• Goal
Your task is to reproduce the entries below word for word.
▬▬▬▬▬▬▬▬▬▬
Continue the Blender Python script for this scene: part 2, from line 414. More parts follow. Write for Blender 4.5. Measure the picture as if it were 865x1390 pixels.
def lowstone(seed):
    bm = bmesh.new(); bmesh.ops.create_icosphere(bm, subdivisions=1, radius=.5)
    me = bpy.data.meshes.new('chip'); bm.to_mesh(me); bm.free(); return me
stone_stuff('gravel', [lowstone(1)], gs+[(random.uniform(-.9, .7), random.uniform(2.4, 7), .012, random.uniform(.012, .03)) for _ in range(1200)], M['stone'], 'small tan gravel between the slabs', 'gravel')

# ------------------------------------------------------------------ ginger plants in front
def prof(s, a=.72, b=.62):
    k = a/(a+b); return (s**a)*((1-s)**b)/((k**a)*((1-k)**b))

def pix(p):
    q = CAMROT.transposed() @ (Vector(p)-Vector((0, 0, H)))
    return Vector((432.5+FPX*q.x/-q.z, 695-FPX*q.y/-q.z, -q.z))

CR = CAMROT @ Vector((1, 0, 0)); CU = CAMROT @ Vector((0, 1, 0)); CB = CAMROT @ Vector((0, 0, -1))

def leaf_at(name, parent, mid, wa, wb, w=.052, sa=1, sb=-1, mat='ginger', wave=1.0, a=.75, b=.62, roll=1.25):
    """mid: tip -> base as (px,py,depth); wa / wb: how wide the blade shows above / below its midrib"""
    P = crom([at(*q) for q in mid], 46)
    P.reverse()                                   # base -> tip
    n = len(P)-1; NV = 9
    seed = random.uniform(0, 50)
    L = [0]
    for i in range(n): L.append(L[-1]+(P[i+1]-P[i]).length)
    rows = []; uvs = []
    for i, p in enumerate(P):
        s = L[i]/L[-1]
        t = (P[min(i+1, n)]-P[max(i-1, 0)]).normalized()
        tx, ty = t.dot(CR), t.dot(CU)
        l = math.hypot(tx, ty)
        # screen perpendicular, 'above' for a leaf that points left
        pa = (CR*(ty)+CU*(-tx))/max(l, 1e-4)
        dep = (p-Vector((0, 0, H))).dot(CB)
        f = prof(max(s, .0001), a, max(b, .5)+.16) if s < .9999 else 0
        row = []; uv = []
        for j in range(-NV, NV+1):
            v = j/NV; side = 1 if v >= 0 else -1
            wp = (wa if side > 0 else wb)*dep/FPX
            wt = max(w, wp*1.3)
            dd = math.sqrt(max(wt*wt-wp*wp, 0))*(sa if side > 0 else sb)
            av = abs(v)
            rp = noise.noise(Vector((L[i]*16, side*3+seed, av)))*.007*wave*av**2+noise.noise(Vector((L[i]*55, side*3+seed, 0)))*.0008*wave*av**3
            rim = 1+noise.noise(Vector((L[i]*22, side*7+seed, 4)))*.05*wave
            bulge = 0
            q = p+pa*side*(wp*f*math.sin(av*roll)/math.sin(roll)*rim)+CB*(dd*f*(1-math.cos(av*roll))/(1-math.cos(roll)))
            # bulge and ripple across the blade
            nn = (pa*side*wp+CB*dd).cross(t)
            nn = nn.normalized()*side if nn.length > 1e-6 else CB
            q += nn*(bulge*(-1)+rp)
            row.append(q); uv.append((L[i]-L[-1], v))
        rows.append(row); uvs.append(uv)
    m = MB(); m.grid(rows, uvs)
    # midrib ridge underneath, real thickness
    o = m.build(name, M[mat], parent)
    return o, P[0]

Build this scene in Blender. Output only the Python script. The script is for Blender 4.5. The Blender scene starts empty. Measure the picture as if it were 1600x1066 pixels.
▬▬▬▬▬▬▬▬▬▬
• Solved exercise
Continue the Blender Python script for this scene: part 2, from line 414. More parts follow. Write for Blender 4.5. Measure the picture as if it were 865x1390 pixels.
def lowstone(seed):
    bm = bmesh.new(); bmesh.ops.create_icosphere(bm, subdivisions=1, radius=.5)
    me = bpy.data.meshes.new('chip'); bm.to_mesh(me); bm.free(); return me
stone_stuff('gravel', [lowstone(1)], gs+[(random.uniform(-.9, .7), random.uniform(2.4, 7), .012, random.uniform(.012, .03)) for _ in range(1200)], M['stone'], 'small tan gravel between the slabs', 'gravel')

# ------------------------------------------------------------------ ginger plants in front
def prof(s, a=.72, b=.62):
    k = a/(a+b); return (s**a)*((1-s)**b)/((k**a)*((1-k)**b))

def pix(p):
    q = CAMROT.transposed() @ (Vector(p)-Vector((0, 0, H)))
    return Vector((432.5+FPX*q.x/-q.z, 695-FPX*q.y/-q.z, -q.z))

CR = CAMROT @ Vector((1, 0, 0)); CU = CAMROT @ Vector((0, 1, 0)); CB = CAMROT @ Vector((0, 0, -1))

def leaf_at(name, parent, mid, wa, wb, w=.052, sa=1, sb=-1, mat='ginger', wave=1.0, a=.75, b=.62, roll=1.25):
    """mid: tip -> base as (px,py,depth); wa / wb: how wide the blade shows above / below its midrib"""
    P = crom([at(*q) for q in mid], 46)
    P.reverse()                                   # base -> tip
    n = len(P)-1; NV = 9
    seed = random.uniform(0, 50)
    L = [0]
    for i in range(n): L.append(L[-1]+(P[i+1]-P[i]).length)
    rows = []; uvs = []
    for i, p in enumerate(P):
        s = L[i]/L[-1]
        t = (P[min(i+1, n)]-P[max(i-1, 0)]).normalized()
        tx, ty = t.dot(CR), t.dot(CU)
        l = math.hypot(tx, ty)
        # screen perpendicular, 'above' for a leaf that points left
        pa = (CR*(ty)+CU*(-tx))/max(l, 1e-4)
        dep = (p-Vector((0, 0, H))).dot(CB)
        f = prof(max(s, .0001), a, max(b, .5)+.16) if s < .9999 else 0
        row = []; uv = []
        for j in range(-NV, NV+1):
            v = j/NV; side = 1 if v >= 0 else -1
            wp = (wa if side > 0 else wb)*dep/FPX
            wt = max(w, wp*1.3)
            dd = math.sqrt(max(wt*wt-wp*wp, 0))*(sa if side > 0 else sb)
            av = abs(v)
            rp = noise.noise(Vector((L[i]*16, side*3+seed, av)))*.007*wave*av**2+noise.noise(Vector((L[i]*55, side*3+seed, 0)))*.0008*wave*av**3
            rim = 1+noise.noise(Vector((L[i]*22, side*7+seed, 4)))*.05*wave
            bulge = 0
            q = p+pa*side*(wp*f*math.sin(av*roll)/math.sin(roll)*rim)+CB*(dd*f*(1-math.cos(av*roll))/(1-math.cos(roll)))
            # bulge and ripple across the blade
            nn = (pa*side*wp+CB*dd).cross(t)
            nn = nn.normalized()*side if nn.length > 1e-6 else CB
            q += nn*(bulge*(-1)+rp)
            row.append(q); uv.append((L[i]-L[-1], v))
        rows.append(row); uvs.append(uv)
    m = MB(); m.grid(rows, uvs)
    # midrib ridge underneath, real thickness
    o = m.build(name, M[mat], parent)
    return o, P[0]

Build this scene in Blender. Output only the Python script. The script is for Blender 4.5. The Blender scene starts empty. Measure the picture as if it were 1600x1066 pixels.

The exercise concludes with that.